>> START

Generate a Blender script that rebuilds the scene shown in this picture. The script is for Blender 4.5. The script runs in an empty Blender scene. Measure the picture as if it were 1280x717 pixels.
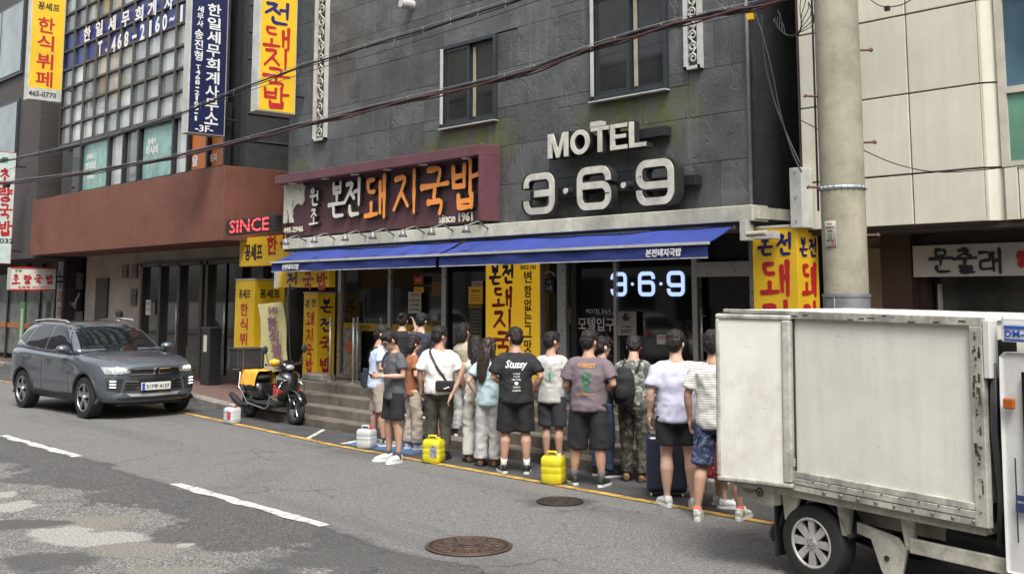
import bpy, bmesh, math, random
from math import sin, cos, pi, radians as R
from mathutils import Vector as V, Matrix, noise
from mathutils.bvhtree import BVHTree
random.seed(7)
SC = bpy.context.scene
COL = SC.collection
# ---------------------------------------------------------------- camera
CAM_H = 2.15; YAW = R(42.2); PITCH = R(7.0); F = 1375.0; HOR = 371.0
DV = V((-cos(YAW), sin(YAW), 0)); RV = V((sin(YAW), cos(YAW), 0)); ZV = V((0, 0, 1))
FW = DV*cos(PITCH) + ZV*sin(PITCH); UP = ZV*cos(PITCH) - DV*sin(PITCH)
PYC = HOR - F*math.tan(PITCH)
cam = bpy.data.cameras.new('camera'); cam.sensor_width = 36; cam.lens = 36*F/1280
cam.shift_y = -(358.5-PYC)/1280; cam.clip_end = 2000; cam.clip_start = .05
camo = bpy.data.objects.new('camera', cam); COL.objects.link(camo)
m = Matrix((RV, UP, -FW)).transposed().to_4x4(); m.translation = V((0, 0, CAM_H)); camo.matrix_world = m
SC.camera = camo
def ray(px, py): return FW*F + RV*(px-640) + UP*(PYC-py)
def onY(px, py, Y):
    r = ray(px, py); t = Y/r.y; return V((r.x*t, Y, CAM_H+r.z*t))
def onZ(px, py, Z=0.):
    r = ray(px, py); t = (Z-CAM_H)/r.z; return V((r.x*t, r.y*t, Z))
def XY(px, Y): return onY(px, HOR, Y).x
# ---------------------------------------------------------------- light
SUN_EL, SUN_AZ = R(58), R(-35)      # azimuth of the sun measured from +X
w = bpy.data.worlds.new("World"); SC.world = w; w.use_nodes = True
nt = w.node_tree; bg = nt.nodes['Background']
sky = nt.nodes.new('ShaderNodeTexSky'); sky.sky_type = 'NISHITA'; sky.sun_disc = False
sky.sun_elevation = SUN_EL; sky.sun_rotation = R(90)-SUN_AZ; sky.air_density = 1.0; sky.dust_density = 4; sky.ozone_density = 1
hs = nt.nodes.new('ShaderNodeHueSaturation'); hs.inputs['Saturation'].default_value = .22
nt.links.new(sky.outputs[0], hs.inputs['Color']); nt.links.new(hs.outputs[0], bg.inputs[0]); bg.inputs[1].default_value = .15
sl = bpy.data.lights.new('sun', 'SUN'); sl.energy = 1.7; sl.angle = R(18); sl.color = (1, .965, .91)
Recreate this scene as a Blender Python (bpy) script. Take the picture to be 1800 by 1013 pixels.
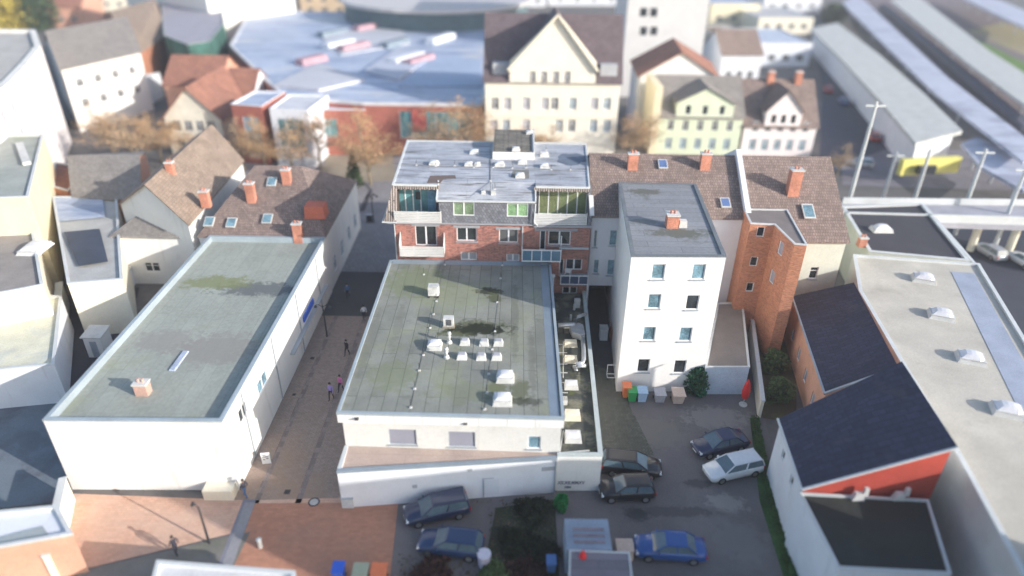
import bpy, bmesh, math, random
from mathutils import Vector, Matrix
random.seed(11)
R = math.radians
for o in list(bpy.data.objects): bpy.data.objects.remove(o)
scene = bpy.context.scene
COL = scene.collection
# ---------------------------------------------------------------- camera
CAMH = 38.0
_p, _r = R(30.0), R(0.9)
r0 = Vector((1,0,0)); u0 = Vector((0,math.sin(_p),math.cos(_p))); FW = Vector((0,math.cos(_p),-math.sin(_p)))
RT = r0*math.cos(_r)+u0*math.sin(_r); UP = -r0*math.sin(_r)+u0*math.cos(_r)
CAM = Vector((0,0,CAMH))
cd = bpy.data.cameras.new('camera'); cam = bpy.data.objects.new('camera', cd); COL.objects.link(cam)
cam.matrix_world = Matrix(((RT.x,UP.x,-FW.x,CAM.x),(RT.y,UP.y,-FW.y,CAM.y),(RT.z,UP.z,-FW.z,CAM.z),(0,0,0,1)))
cd.sensor_width = 36; cd.lens = 24; cd.clip_start = 0.5; cd.clip_end = 5000
cd.dof.use_dof = True; cd.dof.focus_distance = 58.0; cd.dof.aperture_fstop = 0.031
scene.camera = cam
# ---------------------------------------------------------------- world and sun
SUN_EL, SUN_AZ = 20.0, 117.0      # azimuth clockwise from +Y
w = bpy.data.worlds.new('World'); scene.world = w; w.use_nodes = True
nt = w.node_tree; nt.nodes.clear()
sky = nt.nodes.new('ShaderNodeTexSky'); sky.sky_type = 'NISHITA'; sky.sun_disc = False
sky.sun_elevation = R(SUN_EL); sky.sun_rotation = R(SUN_AZ); sky.altitude = 60; sky.air_density = 1.0; sky.dust_density = 1.5
bg = nt.nodes.new('ShaderNodeBackground'); bg.inputs[1].default_value = 0.15
wo = nt.nodes.new('ShaderNodeOutputWorld')
nt.links.new(sky.outputs[0], bg.inputs[0]); nt.links.new(bg.outputs[0], wo.inputs[0])
sl = bpy.data.lights.new('sun', 'SUN'); sl.energy = 3.6; sl.angle = R(0.6); sl.color = (1.0, 0.945, 0.88)
so = bpy.data.objects.new('sun', sl); COL.objects.link(so)
sv = Vector((math.sin(R(SUN_AZ))*math.cos(R(SUN_EL)), math.cos(R(SUN_AZ))*math.cos(R(SUN_EL)), math.sin(R(SUN_EL))))
so.rotation_euler = sv.to_track_quat('Z','Y').to_euler(); so.location = (60,-30,60)
scene.view_settings.view_transform = 'Standard'; scene.view_settings.look = 'None'
scene.view_settings.gamma = 1; scene.view_settings.exposure = 0.84
scene.view_settings.use_curve_mapping = False

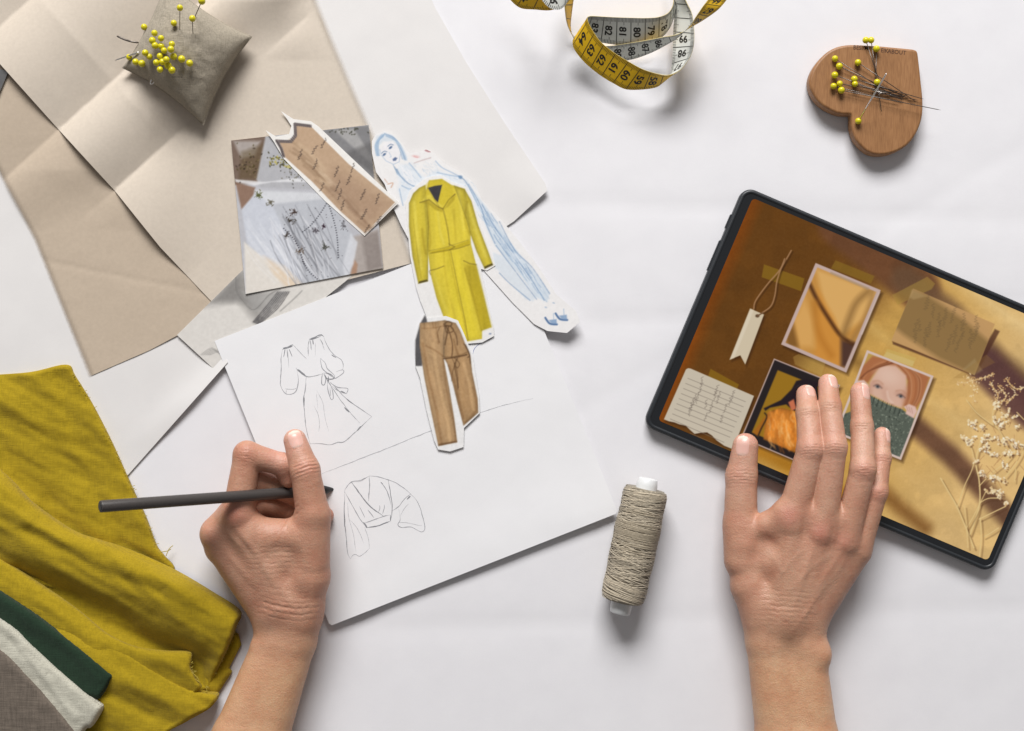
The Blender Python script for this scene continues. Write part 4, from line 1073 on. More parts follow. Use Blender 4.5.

>> END

Task instructions – What is the number of lines above that hold the string "pixels"? Answer with that number alone.

Correct response – 2